The ideal keyword density in 2020 was 0.5% to 1% and we expect this to stay the same in 2021.
This means a keyword appearing 3 to 6 times in a 600-word article or 5 to 10 times in a 1,000-word article.
What is keyword density?
Keyword density is the number of times a specific keyword appears in a piece of content relative to the number of words on that page.
For example, if ‘sleepsuit’ appeared 18 times in 600 words, the keyword density would be 3% (for what it’s worth, that’s way too high).
Why is keyword density important?
Ask an SEO expert what steps you should take to rank high in the search engines and high-quality content will be first on the list.
It’s important to nail keyword density because mentioning keywords too often, or too infrequently, will impact the ranking potential of that content in Google.
Here’s the bottom line: go in too hard with keyword density and Google will think you’re keyword stuffing. Go in too soft and Google probably won’t pick up on the keywords you want them to.

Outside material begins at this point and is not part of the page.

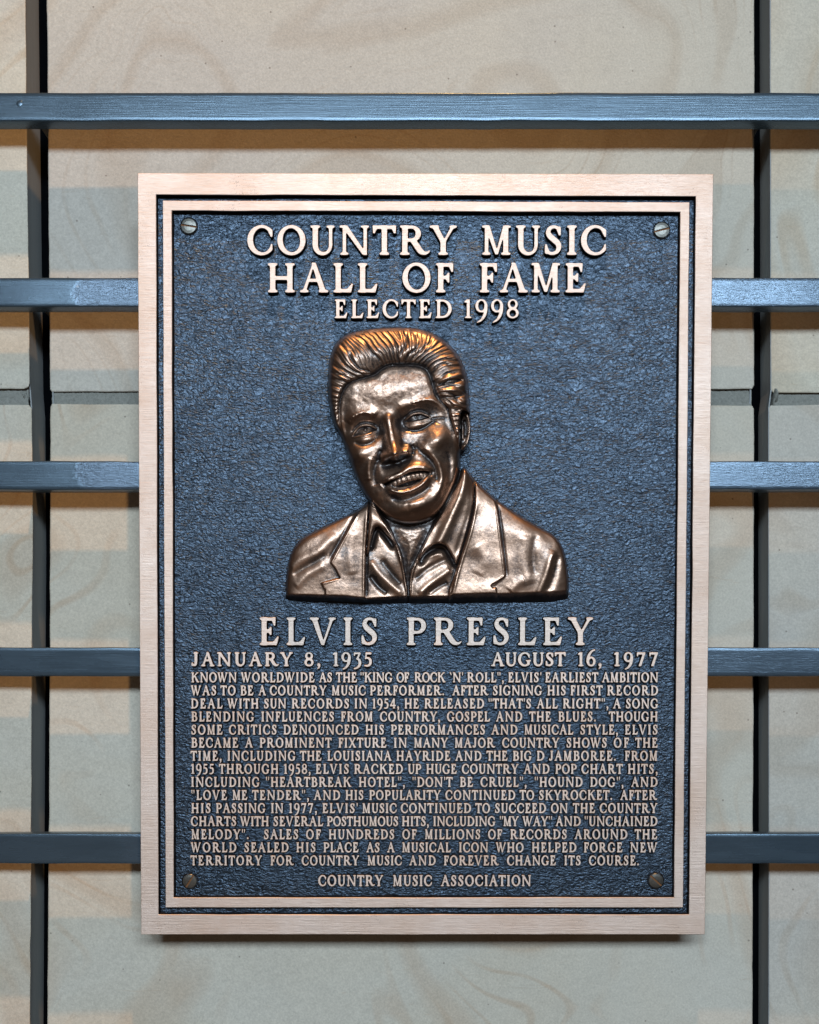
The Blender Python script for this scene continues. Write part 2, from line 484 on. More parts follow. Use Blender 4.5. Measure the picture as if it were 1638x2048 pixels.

Why does Google care about keyword density?
Quality is one of the steps to a Google-friendly site.
To rank for a specific keyword, your content needs to be both of high quality and relevant.
One of the ways to achieve the latter is by engineering keywords into your content and repeating them.
However, if you repeat them too often you will be keyword stuffing. This can get you penalised by Google.
Summing up
The ideal keyword density is 0.5% to 1%.
We base this on having written hundreds of high-ranking web pages since the turn of the year.
1% is enough for Google to take notice without appearing spammy.
0.5% may sound low but mentioning a keyword at the top of an article, in the middle, and at the end is natural.
Your keyword will probably be in a heading too. So let’s call it 4 keyword mentions in 600-words or 10 in 1,000-words.